As social media open up intimate lives and practices to public and semi-public gazes, we are in the midst of important cultural contestations over the meaning of intimacy.  How intimacy plays out in, and in relation to, the digital has become a prominent concern in scholarship of digital cultures, as well as in broader public debate. Intimacy is generally understood as to do with the ‘personal’ and with ‘closeness’ — as describing feelings or relationships that are most ‘inward to one’s personhood’ (McGlotten, 2013). But, as much queer and social theory tells us, intimacy is also socially and culturally constructed and sanctioned, defined by institutions, laws, and social and cultural norms and practices. Norms around various kinds of intimacies and intimate practices involving media increasingly play out online, and via social media platforms. Digital platforms are structured by a ‘like’ economy (Gerlitz and Helmond, 2013), by drives towards the quantification of self (Lupton, 2016), and algorithms, as well as algorithmic ‘imaginaries’ (Bucher, 2018; Carah and Angus 2018). Digital intimacy has been described in this context as a new kind of social capital (Lambert, 2016), as well as new media ‘genre’ (Raun, 2018). Practices of certain kinds of intimacies via the digital are increasingly seen as vital to ‘successful’ and economically productive use of social media, especially for cultural intermediaries and ‘internet celebrities’ (Abidin, 2018). Simultaneously, many forms of intimacy and communication are being encoded, aggregated, analysed and commercialized as forms of big data, provoking difficult and unsettling questions about new forms of surveillance, influence, and control, as well as distinct lack of transparency around new practices and forms of governance, made publicly visible around recent Cambridge Analytica scandals (Andrejevic, 2013; Leaver, 2017).

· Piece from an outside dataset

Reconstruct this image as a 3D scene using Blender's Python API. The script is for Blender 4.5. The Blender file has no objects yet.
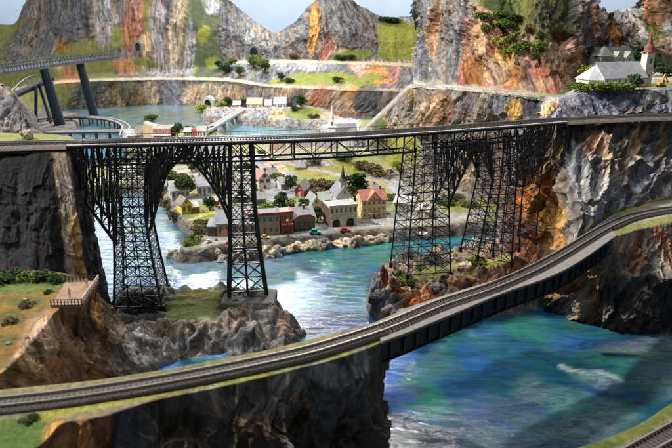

We are calling for paper abstracts on the themes of digital media, digital cultures, and intimacy, with particular interest in porousness and permutations of every kind; that is, papers that map the flow between boundaries – shifts and permeations of  practice and understanding towards new forms, new configurations, and the unsettling existing norms in unexpected and as yet unnamed ways.

Within these broadly understood boundaries of digital culture(s) and digital intimacies we invite particular exploration of:

* how existing structures, boundaries and norms of intimacy are constituted, reconstituted and made porous in terms of identities, practices and platforms;

* how practices of intimacy via the digital can be challenged, changed and new permutations emerge in terms of the social, cultural, and political;

* how ‘digital disruption’ (of various sorts) shapes, configures, constitutes and impacts intimacy of every kind.

The single stream symposium will formally run for two days, December 5 and 6. Following the successful implementation at last year’s symposium, an optional third day for more focused workshopping, writing, and project planning, driven by the intersections made visible during the two conference days, will be available of December 7th for those who wish to participate.

*Keynote speakers: *

*Professor Jessica Ringrose,*University College London;

*Associate Professor Shaka McGlotten*, Purchase College, State University of New York.

Please submit *abstracts of 250-300 words to **(digitalintimacies /at/ gmail.com)* <mailto:(digitalintimacies /at/ gmail.com)>* by June 30, 2018*. We will send notifications of acceptances out by the end of July.

We are hoping to make this a low-cost event, especially for students, but there will be a small registration fee to cover costs.